> SOURCE RECORDS:
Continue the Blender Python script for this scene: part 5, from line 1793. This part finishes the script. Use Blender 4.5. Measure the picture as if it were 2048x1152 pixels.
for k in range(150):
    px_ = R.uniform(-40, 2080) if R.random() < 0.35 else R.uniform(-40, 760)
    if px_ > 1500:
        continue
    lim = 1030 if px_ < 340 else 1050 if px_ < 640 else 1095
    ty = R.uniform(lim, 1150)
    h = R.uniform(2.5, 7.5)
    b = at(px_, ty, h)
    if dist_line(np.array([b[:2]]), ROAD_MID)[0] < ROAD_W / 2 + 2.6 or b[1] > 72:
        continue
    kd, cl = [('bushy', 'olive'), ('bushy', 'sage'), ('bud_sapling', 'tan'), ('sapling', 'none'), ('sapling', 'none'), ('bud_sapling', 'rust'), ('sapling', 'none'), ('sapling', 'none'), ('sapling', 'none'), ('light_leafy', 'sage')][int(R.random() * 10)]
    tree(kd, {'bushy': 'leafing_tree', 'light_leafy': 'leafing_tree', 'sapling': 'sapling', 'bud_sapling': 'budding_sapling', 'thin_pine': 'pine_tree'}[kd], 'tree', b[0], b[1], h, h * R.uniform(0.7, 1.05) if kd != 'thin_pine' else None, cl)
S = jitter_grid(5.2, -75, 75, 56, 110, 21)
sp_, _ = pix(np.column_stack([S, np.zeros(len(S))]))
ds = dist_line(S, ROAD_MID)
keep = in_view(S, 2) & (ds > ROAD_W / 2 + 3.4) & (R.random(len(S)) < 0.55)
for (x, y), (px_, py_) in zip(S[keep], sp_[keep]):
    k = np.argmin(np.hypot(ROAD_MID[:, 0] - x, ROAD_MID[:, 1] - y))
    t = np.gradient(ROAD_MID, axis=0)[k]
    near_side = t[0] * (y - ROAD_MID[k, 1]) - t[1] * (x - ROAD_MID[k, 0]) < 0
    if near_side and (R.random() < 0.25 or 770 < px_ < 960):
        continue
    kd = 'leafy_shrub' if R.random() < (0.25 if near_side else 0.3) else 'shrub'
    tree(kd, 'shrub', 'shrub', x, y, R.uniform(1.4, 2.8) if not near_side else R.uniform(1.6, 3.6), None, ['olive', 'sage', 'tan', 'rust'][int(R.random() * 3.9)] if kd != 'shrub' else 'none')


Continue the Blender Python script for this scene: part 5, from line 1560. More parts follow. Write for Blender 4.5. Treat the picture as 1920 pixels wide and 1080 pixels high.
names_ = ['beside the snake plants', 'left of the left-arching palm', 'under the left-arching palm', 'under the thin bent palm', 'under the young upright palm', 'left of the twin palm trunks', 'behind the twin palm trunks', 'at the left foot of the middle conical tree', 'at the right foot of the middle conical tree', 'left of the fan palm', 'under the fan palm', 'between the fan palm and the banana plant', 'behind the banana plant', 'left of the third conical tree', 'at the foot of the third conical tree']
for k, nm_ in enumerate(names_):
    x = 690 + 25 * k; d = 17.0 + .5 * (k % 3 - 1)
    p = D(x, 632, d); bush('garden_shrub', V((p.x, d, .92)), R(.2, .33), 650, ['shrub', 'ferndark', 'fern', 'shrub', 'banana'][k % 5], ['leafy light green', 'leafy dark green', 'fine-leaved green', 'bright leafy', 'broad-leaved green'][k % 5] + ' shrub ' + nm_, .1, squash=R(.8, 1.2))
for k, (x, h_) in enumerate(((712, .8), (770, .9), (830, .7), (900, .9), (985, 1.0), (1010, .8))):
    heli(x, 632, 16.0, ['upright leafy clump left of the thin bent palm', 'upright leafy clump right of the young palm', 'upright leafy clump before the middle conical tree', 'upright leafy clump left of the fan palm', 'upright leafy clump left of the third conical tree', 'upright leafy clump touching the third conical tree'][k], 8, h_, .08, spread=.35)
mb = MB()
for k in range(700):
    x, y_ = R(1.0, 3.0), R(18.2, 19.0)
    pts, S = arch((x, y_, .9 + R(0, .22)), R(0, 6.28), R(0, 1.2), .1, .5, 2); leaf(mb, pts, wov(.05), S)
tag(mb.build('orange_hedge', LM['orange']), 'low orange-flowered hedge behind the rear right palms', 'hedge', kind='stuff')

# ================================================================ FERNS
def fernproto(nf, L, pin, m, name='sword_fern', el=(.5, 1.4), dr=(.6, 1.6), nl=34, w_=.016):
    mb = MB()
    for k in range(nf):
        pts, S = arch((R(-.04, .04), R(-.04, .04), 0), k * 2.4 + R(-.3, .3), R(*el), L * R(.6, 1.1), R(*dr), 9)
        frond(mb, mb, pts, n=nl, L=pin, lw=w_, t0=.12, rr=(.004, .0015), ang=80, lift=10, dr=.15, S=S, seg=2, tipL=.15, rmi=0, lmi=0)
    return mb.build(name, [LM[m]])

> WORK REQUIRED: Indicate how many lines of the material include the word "scene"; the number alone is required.

> RESULT: 2